Les étudiants musulmans ne sont pas les seuls à vouloir maintenir des signes religieux sur leur portrait de finissant. « Je ne pense pas que je voudrais enlever ma croix, explicite l’étudiant en sciences économiques Marc Therrien, qui est un catholique. Je pourrais comprendre qu’on la mette en dessous de ma toge s’il ne peut rien y avoir au-dessus. Mais je ne verrais pas l’utilité qu’on me l’enlève. Si ce n’est pas dangereux, c’est un peu stupide de me demander de l’ôter. »

Respecter les croyances

L’AEMUDM ne voit pas de raison de s’interroger sur le port de signes religieux lors des photos. «Il s’agirait de s’immiscer dans la définition de ce qu’il y a de plus personnel chez l’étudiant, l’expression de son identité, d’autant plus si ce dernier a le droit de fréquenter l’établissement scolaire en les portant », précise l’association dans un courriel.
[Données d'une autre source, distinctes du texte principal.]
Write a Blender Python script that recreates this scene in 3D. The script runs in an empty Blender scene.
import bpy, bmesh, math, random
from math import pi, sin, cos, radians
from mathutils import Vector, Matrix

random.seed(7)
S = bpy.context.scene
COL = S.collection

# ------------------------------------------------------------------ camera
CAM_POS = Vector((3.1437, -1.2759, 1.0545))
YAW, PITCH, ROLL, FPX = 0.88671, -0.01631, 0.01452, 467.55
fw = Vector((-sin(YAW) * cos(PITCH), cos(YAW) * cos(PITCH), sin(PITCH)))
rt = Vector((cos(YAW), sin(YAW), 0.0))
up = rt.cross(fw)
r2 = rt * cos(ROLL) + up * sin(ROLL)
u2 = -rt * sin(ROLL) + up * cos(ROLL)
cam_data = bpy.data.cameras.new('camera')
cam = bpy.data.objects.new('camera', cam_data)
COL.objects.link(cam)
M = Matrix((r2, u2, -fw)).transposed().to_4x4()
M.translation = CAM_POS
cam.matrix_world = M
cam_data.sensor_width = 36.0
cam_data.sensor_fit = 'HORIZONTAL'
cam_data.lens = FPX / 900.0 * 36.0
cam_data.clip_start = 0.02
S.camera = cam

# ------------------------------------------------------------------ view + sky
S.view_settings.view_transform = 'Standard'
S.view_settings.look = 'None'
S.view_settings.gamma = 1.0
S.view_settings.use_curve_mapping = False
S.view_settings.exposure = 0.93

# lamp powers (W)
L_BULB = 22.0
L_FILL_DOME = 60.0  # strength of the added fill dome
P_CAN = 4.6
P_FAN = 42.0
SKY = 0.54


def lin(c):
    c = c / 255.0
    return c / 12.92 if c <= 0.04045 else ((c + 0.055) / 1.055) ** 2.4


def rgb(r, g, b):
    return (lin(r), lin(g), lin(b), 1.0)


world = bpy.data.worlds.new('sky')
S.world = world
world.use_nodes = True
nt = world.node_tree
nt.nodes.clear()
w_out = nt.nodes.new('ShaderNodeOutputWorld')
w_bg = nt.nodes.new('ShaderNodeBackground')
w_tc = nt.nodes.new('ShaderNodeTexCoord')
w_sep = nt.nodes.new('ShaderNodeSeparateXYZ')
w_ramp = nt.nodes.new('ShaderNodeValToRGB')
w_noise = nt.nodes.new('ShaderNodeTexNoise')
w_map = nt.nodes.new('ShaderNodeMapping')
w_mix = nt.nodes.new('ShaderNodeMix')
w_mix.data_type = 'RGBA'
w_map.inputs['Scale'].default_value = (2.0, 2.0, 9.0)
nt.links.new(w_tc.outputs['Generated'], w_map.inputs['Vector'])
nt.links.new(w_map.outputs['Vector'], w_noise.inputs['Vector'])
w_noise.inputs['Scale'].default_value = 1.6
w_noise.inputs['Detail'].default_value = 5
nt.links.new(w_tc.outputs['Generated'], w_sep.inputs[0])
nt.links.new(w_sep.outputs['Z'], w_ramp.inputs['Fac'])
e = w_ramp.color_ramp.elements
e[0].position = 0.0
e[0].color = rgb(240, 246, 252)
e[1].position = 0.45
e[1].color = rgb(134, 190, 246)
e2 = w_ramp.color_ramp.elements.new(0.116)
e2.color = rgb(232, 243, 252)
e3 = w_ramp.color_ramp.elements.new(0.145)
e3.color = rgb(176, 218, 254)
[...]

Elle estime que la laïcisation de l’image de l’Université ne passe pas par l’uniformisation de l’apparence physique de ses étudiants, mais par son respect et sa neutralité envers toutes formes de croyances.

C’est également l’avis de l’étudiant en psychologie et sociologie, qui est un athée, Olivier St-Laurent. « Les gens ont le droit de croire, et ça me dérangerait que l’on demande aux autres d’enlever leurs signes », déclare-t-il.

Toutes les associations religieuses étudiantes ne se prononcent pas sur le sujet. C’est le cas de l’association des étudiants juifs montréalais Hillel Montréal, qui ne se positionne ni sur les pratiques à adopter pour les photos de finissants ni sur la Charte. Quant aux Groupes bibliques universitaires et collégiaux de l’UdeM, ils n’ont pas donné suite à nos demandes d’entrevue.

 

* Cette personne a souhaité garder son anonymat.